:: PROBLEM REQUIREMENTS ::
From the entries below, say how many lines carry the word "pixels", and give nothing but the number.

________

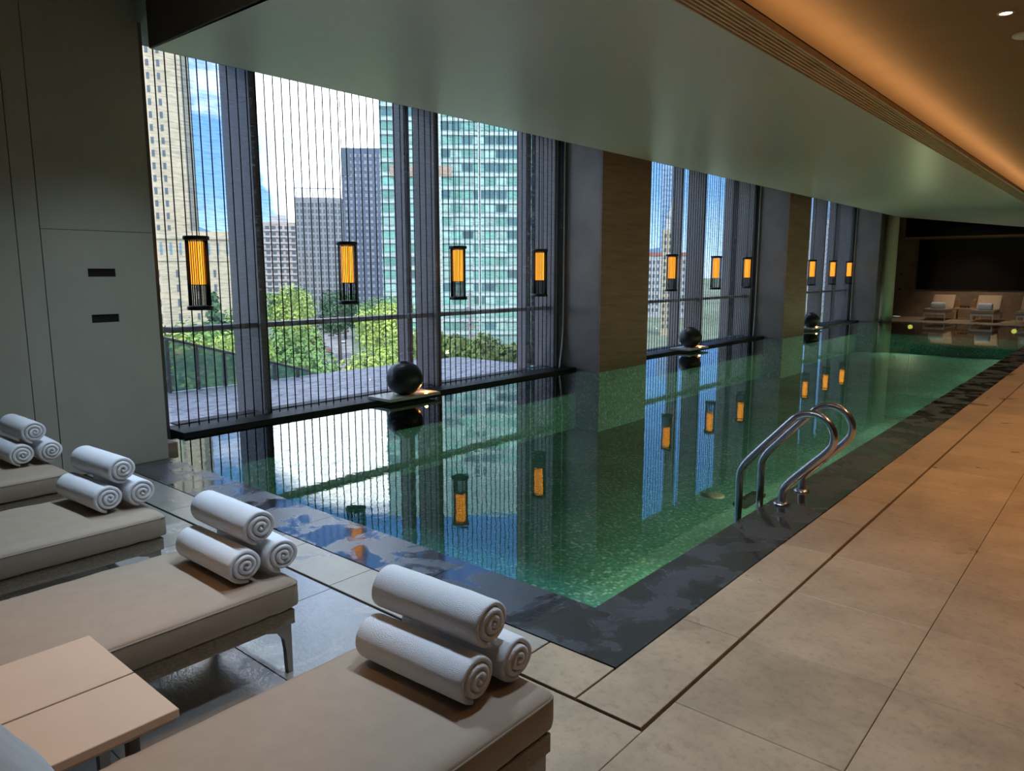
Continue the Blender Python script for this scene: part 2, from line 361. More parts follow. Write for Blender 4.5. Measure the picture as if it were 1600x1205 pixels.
# strip beside the coping
tile(floor, -1.485, -1.20, 2.112, 2.965, 'travertine', .003)
tile(floor, -1.822, -1.488, 2.112, 2.392, 'travertine', .003)
y = 2.965
for i in range(26):
    tile(floor, -1.485, -1.20, y, y + PT, 'travertine', .0045 if i in (2, 3) else .002); y += PT
far.box((-1.485, y, -.025), (-1.2, 30.1, 0))
x = -1.825
for i in range(8):
    x0 = max(x - .61, -6.29); tile(floor, x0, x, 2.112, 2.392, 'travertine_damp' if x > -3.7 else 'travertine_wet', .003 if i == 0 else .002); x -= .61
# main field right of the drain slot
for cx in range(5):
    for ry in range(-2, 26):
        x0 = -1.188 + .607 * cx; y0 = 2.965 + PT * ry
        if (cx >= 2 and ry > 14) or (cx >= 3 and ry > 6): continue
        tile(floor, x0, x0 + .607, y0, y0 + PT, 'travertine')
far.box((-1.186, 2.965 + PT*26, -.025), (-1.188 + .607*2, 30.1, 0))
far.box((-1.188 + .607*2, 2.965 + PT*15, -.025), (5, 30.1, 0)).box((-1.188 + .607*3, 2.965 + PT*7, -.025), (5, 2.965 + PT*15, 0)).box((-1.188 + .607*5, -5.5, -.025), (5, 2.965 + PT*7, 0))
far.box((-6.7, 26.76, -.025), (-1.50, 30.1, 0))
# near field under the loungers
for cx in range(9):
    for ry in range(4):
        x1 = -1.188 - .607 * cx; y1 = 2.098 - PT * ry; x0 = max(x1 - .607, -6.29)
        if x0 >= x1 - .05: continue
        tile(floor, x0, x1, y1 - PT, y1, 'travertine' if x1 > -1.7 else 'travertine_wet')
for cx in range(5):
    for ry in range(2):
        x0 = -1.188 + .607 * cx; y1 = 2.965 - 2 * PT - PT * ry; tile(floor, x0, x0 + .607, y1 - PT, y1, 'travertine')
far.box((-6.29, -5.5, -.025), (-1.19, 2.098 - 4*PT, 0)).box((-1.186, -5.5, -.025), (-1.188 + .607*5, 2.965 - 4*PT, 0))
far.build('distant_paving', 'travertine', floor, kind='stuff')

# ---- coping
cop = struct(MB().box((-6.29, 2.398, -.4), (-1.49, 2.792, -.03)).box((-1.862, 2.792, -.4), (-1.49, 26.75, -.03)).box((-6.6, 26.40, -.4), (-1.49, 26.75, -.03)).build('pool_coping', 'ledge_stone'), 'dark wet slate coping around the pool')
def cslab(poly): return MB().prism(poly, -.03, 0.).build('coping_slab', 'damp_slate', cop)
cslab([(-2.72, 2.398), (-1.489, 2.398), (-1.489, 3.6), (-1.858, 3.6), (-1.858, 2.795), (-2.72, 2.795)])
x = -2.722
while x > -6.2:
    x0 = max(x - 1.22, -6.29); cslab([(x0, 2.398), (x - .002, 2.398), (x - .002, 2.795), (x0, 2.795)]); x -= 1.222
y = 3.602
while y < 26.7:
    y1 = min(y + 1.89, 26.75); cslab([(-1.858, y), (-1.489, y), (-1.489, y1 - .002), (-1.858, y1 - .002)]); y += 1.89
x = -6.6
while x < -1.9: cslab([(x, 26.402), (min(x + 1.2, -1.86) - .002, 26.402), (min(x + 1.2, -1.86) - .002, 26.75), (x, 26.75)]); x += 1.2

# ---- pool basin and water
D = -1.0
pb = MB()
pb.add([(PX0-.3, PY0, D), (PX1, PY0, D), (PX1, PY1, D), (PX0-.3, PY1, D)], [(0, 1, 2, 3)])
pb.add([(PX0-.3, PY0, D), (PX1, PY0, D), (PX1, PY0, -.03), (PX0-.3, PY0, -.03)], [(3, 2, 1, 0)])
pb.add([(PX1, PY0, D), (PX1, PY1, D), (PX1, PY1, -.03), (PX1, PY0, -.03)], [(3, 2, 1, 0)])
pb.add([(PX0-.3, PY1, D), (PX1, PY1, D), (PX1, PY1, -.03), (PX0-.3, PY1, -.03)], [(0, 1, 2, 3)])
pb.add([(PX0, PY0, D), (PX0, PY1, D), (PX0, PY1, -.03), (PX0, PY0, -.03)], [(0, 1, 2, 3)])
pool = struct(pb.build('pool_basin', 'pool_mosaic'), 'green mosaic pool basin')
wt = struct(MB().add([(PX0, PY0, -.012), (PX1, PY0, -.012), (PX1, PY1, -.012), (PX0, PY1, -.012)], [(0, 1, 2, 3)]).build('pool_water', 'pool_water'), 'still green pool water mirroring the windows')
MB().lathe([(.11, D), (.11, D + .02), (.09, D + .025)], 20, (-3.58, 7.86, 0)).build('drain_cover', 'white_stone', pool)

# ---- left wall with slab panels
wl = struct(MB().box((-6.9, -5.5, -.4), (-6.318, 2.782, 3.95)).build('wall_left', 'grout'), 'grey beige panelled wall beside the first window')
def wpanel(y0, y1, z0, z1): return MB().box((-6.318, y0 + .003, z0 + .002), (-6.3, y1 - .003, z1 - .002)).build('panel', 'wall_panel', wl)
# panel with two slots beside the window is cut into strips around them
wpanel(1.955, 2.782, 1.924, 3.74); wpanel(1.80, 1.955, 0, 3.74); wpanel(.9, 1.80, 0, 3.74); wpanel(-.4, .9, 0, 3.74); wpanel(-5.5, -.4, 0, 3.74)
pm = MB()
pm.box((-6.318, 1.958, .002), (-6.3, 2.259, 1.922)).box((-6.318, 2.464, .002), (-6.3, 2.779, 1.922))
pm.box((-6.318, 2.259, .002), (-6.3, 2.464, 1.203)).box((-6.318, 2.259, 1.268), (-6.3, 2.464, 1.566)).box((-6.318, 2.259, 1.630), (-6.3, 2.464, 1.922))
pm.build('panel', 'wall_panel', wl)
for z0, z1 in ((1.203, 1.268), (1.566, 1.630)):
    b = MB().box((-6.3175, 2.259, z0), (-6.312, 2.464, z1))
    b.build('wall_slot', 'black_metal', wl)

# ---- window wall: piers, reveal panels, ledge, head
ww = struct(empty('wall_window', (0, 0, 0)), 'window wall with stone piers')
PIERS = [(9.92, 11.42), (17.94, 19.43)]
for (a, b) in PIERS:
    # face of stone courses, each its own slab
    z = -1.0; k = 0
    MB().box((-8.05, a + .015, -.012), (XP - .025, b - .015, 3.9)).build('pier', 'grout', ww)
    MB().box((-8.05, a, -1.0), (XP, b, -.013)).build('pier_footing', 'pool_mosaic', ww); z = -.012
    for z1 in (1.2, 2.4, 3.9):
        MB().box((XP - .024, a + .0, z + .001), (XP, b, z1 - .001)).build('stone_slab', 'pier_stone', ww); z = z1
    MB().box((XW - .02, a, -.012), (XP - .026, a + .014, 3.9)).build('reveal_panel', 'reveal_metal', ww)
    MB().box((XW - .02, b - .014, -.012), (XP - .026, b, 3.9)).build('reveal_panel', 'reveal_metal', ww)
MB().box((-8.05, 25.93, -.012), (XP + .02, 26.38, 3.9)).build('reveal_panel', 'reveal_metal', ww)
MB().box((-8.05, 25.93, -1), (XP + .02, 26.38, -.013)).build('pier_footing', 'pool_mosaic', ww)
MB().box((-8.05, 26.40, -.4), (-7.0, 30.2, 3.9)).build('end_pier', 'pier_stone', ww)
OPEN = [(3.28, 9.92), (11.42, 17.94), (19.43, 25.93)]
for (a, b) in OPEN:
    MB().box((-7.46, a, -.4), (PX0, b, .03), .004).build('ledge', 'ledge_stone', ww)
MB().box((-8.05, 2.2, -.4), (-7.36, 3.28, 3.9)).build('corner_post', 'frame_metal', ww)
MB().box((-7.36, 2.2, -.4), (-6.9, 2.85, 3.9)).build('return_wall', 'grout', ww)
MB().box((-6.899, 2.782, -1.), (-6.6, 3.0, .06)).build('kerb_block', 'pier_stone', ww)
MB().box((-8.05, 2.2, 3.9), (XL + .02, 30.2, 4.2)).build('head_beam', 'dark_ceiling', ww)

GRID = [4.45 + 2.672 * i for i in range(9)]
for wi, (a, b) in enumerate(OPEN):
    wn = struct(empty('window_%d' % (wi + 1)), 'tall glazed window bay')
    ys = [g for g in GRID if a + .1 < g < b + .02]
    for g in ys:
        MB().box((-7.78, g - .09, .03), (-7.38, g, 3.9)).build('mullion', 'frame_metal', wn)
        if g == GRID[0]: MB().box((-7.98, g - .08, -.1), (-7.765, g - .01, 3.9)).build('outer_fin', 'frame_metal', wn)
        else: MB().box((-8.12, g - .16, -.1), (-7.90, g - .06, 3.9)).build('outer_fin', 'frame_metal', wn)
    edges = [a] + ys + ([b] if b - ys[-1] > .15 else [])
    for i in range(len(edges) - 1):
        y0 = edges[i] + (0 if i else .12 if wi == 0 else 0); y1 = edges[i+1] - .092
        MB().box((-7.62, y0, .99), (-7.44, y1, 1.045)).build('transom', 'frame_metal', wn)
        MB().box((-7.62, y0, .03), (-7.47, y1, .045)).build('bottom_rail', 'ledge_stone', wn)
        for z0, z1 in ((.046, .989), (1.046, 3.9)):
            MB().box((-7.565, y0 + .002, z0), (-7.555, y1 - .002, z1)).build('pane', 'window_glass', wn)

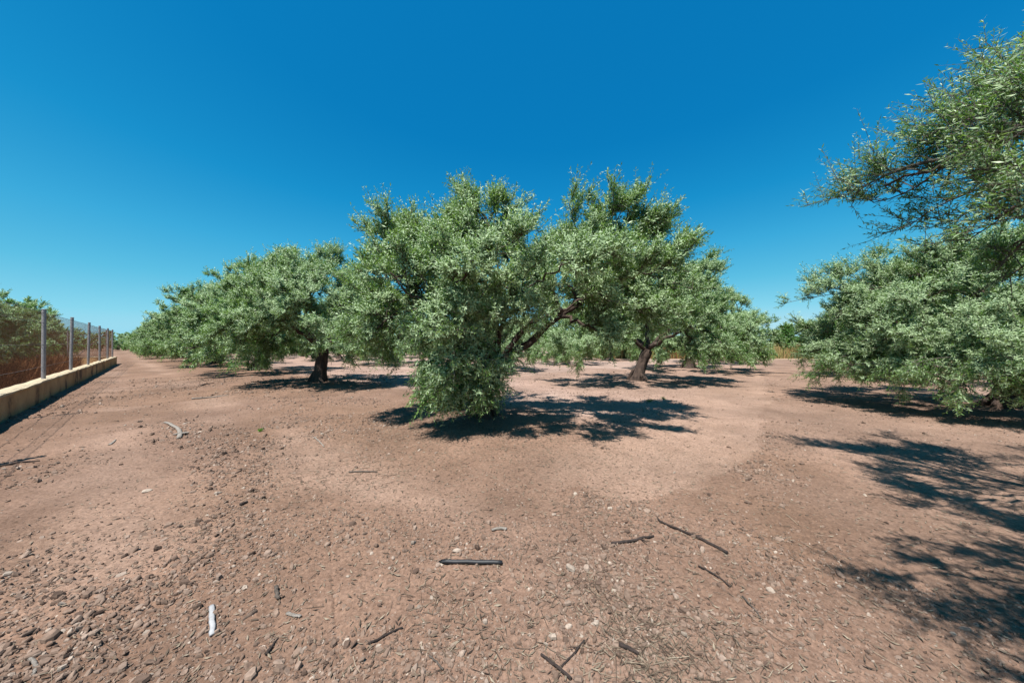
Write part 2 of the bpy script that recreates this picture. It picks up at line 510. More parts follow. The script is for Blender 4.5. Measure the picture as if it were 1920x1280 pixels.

________

:: EXPECTED OUTPUT ::
2